**EXERCISE TASK:** Note each line of the listing that contains the string "from", and copy it.

**SOURCE DATA:**
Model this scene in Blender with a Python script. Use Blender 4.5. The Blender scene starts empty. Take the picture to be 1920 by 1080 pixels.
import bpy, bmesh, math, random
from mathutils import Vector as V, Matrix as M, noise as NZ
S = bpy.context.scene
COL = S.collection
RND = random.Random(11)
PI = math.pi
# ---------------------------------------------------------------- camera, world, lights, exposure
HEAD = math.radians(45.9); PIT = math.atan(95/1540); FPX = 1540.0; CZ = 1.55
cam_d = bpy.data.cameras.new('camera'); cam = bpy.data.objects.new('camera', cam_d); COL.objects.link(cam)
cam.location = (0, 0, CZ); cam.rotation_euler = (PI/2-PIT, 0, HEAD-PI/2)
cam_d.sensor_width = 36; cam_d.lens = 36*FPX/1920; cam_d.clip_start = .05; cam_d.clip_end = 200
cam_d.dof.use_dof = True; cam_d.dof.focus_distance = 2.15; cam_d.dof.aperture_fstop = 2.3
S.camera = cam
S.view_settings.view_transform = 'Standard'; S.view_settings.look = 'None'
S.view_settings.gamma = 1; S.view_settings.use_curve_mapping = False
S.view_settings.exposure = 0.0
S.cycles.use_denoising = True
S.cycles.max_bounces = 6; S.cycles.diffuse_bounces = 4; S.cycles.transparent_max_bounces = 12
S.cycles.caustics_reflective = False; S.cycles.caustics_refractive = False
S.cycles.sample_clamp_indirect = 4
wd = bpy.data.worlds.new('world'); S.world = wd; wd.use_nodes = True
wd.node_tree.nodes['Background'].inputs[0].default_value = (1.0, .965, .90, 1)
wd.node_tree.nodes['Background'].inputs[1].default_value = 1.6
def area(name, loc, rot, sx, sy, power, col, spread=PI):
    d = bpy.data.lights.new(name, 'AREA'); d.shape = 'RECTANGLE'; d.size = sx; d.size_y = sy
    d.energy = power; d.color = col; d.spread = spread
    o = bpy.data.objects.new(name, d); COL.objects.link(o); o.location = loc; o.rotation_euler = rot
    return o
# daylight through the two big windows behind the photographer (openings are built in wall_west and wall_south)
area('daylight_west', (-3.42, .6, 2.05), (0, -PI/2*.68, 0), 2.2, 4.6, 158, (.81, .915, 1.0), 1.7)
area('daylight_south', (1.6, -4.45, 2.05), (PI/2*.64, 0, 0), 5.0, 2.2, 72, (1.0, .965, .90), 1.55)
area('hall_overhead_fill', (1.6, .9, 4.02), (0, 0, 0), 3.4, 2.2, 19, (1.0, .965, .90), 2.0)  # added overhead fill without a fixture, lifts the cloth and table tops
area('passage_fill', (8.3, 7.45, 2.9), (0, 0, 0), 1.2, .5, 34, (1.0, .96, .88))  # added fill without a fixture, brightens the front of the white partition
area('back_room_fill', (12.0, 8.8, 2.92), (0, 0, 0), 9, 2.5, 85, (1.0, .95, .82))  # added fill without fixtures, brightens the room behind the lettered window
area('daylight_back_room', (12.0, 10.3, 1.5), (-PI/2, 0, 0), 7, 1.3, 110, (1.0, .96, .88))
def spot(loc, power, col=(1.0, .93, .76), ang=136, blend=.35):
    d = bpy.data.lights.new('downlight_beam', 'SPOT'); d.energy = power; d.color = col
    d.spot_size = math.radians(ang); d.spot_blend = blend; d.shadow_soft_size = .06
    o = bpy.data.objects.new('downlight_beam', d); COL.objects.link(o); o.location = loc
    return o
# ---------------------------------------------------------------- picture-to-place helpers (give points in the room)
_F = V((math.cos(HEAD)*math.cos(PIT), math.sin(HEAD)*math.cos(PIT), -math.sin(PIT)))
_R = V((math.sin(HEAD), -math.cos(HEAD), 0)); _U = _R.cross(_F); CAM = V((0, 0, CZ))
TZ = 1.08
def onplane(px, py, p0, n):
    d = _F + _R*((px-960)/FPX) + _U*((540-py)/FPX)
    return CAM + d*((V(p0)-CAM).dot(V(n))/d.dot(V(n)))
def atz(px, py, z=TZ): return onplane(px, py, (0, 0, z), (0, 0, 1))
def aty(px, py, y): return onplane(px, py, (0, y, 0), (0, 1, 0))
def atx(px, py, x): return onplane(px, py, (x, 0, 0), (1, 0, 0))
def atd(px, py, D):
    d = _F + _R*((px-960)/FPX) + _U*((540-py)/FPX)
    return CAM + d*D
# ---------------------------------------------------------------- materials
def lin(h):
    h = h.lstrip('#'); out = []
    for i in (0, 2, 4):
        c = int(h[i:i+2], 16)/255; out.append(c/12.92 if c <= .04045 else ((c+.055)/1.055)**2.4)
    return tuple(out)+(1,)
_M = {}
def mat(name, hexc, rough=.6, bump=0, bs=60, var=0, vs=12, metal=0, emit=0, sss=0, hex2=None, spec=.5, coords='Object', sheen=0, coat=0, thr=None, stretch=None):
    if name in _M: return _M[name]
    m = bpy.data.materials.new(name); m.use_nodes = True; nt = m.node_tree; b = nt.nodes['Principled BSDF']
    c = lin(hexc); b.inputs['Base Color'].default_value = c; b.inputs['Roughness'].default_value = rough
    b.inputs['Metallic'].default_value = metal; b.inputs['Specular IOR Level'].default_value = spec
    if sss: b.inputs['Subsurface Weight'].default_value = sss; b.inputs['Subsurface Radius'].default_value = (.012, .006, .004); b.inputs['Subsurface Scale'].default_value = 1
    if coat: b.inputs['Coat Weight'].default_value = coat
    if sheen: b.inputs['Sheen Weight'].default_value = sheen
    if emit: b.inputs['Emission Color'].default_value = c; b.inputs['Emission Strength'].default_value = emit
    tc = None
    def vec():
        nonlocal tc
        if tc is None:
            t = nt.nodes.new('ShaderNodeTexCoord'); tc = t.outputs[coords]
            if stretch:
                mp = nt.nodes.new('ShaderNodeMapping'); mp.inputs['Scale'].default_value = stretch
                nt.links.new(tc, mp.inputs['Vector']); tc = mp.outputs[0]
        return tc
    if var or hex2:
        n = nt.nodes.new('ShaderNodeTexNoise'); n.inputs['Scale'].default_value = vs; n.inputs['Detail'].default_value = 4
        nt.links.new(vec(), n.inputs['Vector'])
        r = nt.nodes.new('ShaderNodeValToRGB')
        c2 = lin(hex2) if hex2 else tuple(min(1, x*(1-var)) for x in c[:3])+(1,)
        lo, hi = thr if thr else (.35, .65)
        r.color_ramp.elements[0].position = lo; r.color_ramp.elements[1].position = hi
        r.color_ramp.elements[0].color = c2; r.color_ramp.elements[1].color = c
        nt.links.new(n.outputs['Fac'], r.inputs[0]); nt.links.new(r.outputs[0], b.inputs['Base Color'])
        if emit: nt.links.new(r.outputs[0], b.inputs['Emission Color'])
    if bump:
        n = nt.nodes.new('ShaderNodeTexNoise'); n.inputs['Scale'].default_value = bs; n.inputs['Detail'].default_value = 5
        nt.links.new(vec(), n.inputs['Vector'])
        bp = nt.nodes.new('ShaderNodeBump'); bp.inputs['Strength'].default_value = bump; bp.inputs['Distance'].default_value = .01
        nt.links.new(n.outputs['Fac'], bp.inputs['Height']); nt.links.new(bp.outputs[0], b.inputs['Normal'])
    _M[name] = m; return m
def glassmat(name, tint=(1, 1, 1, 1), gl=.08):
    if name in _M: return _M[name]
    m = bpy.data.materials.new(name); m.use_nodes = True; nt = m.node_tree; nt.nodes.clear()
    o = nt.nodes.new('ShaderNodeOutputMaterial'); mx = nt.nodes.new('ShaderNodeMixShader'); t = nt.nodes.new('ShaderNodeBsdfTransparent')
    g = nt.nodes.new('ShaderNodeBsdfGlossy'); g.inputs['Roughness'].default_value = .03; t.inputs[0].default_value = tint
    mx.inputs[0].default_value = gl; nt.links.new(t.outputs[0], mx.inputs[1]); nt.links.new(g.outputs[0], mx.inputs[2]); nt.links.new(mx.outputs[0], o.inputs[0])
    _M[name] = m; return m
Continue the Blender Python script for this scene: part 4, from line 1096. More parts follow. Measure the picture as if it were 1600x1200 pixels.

**FINISHED TASK:**
from mathutils import Vector as V, Matrix as M, noise as NZ
Continue the Blender Python script for this scene: part 4, from line 1096. More parts follow. Measure the picture as if it were 1600x1200 pixels.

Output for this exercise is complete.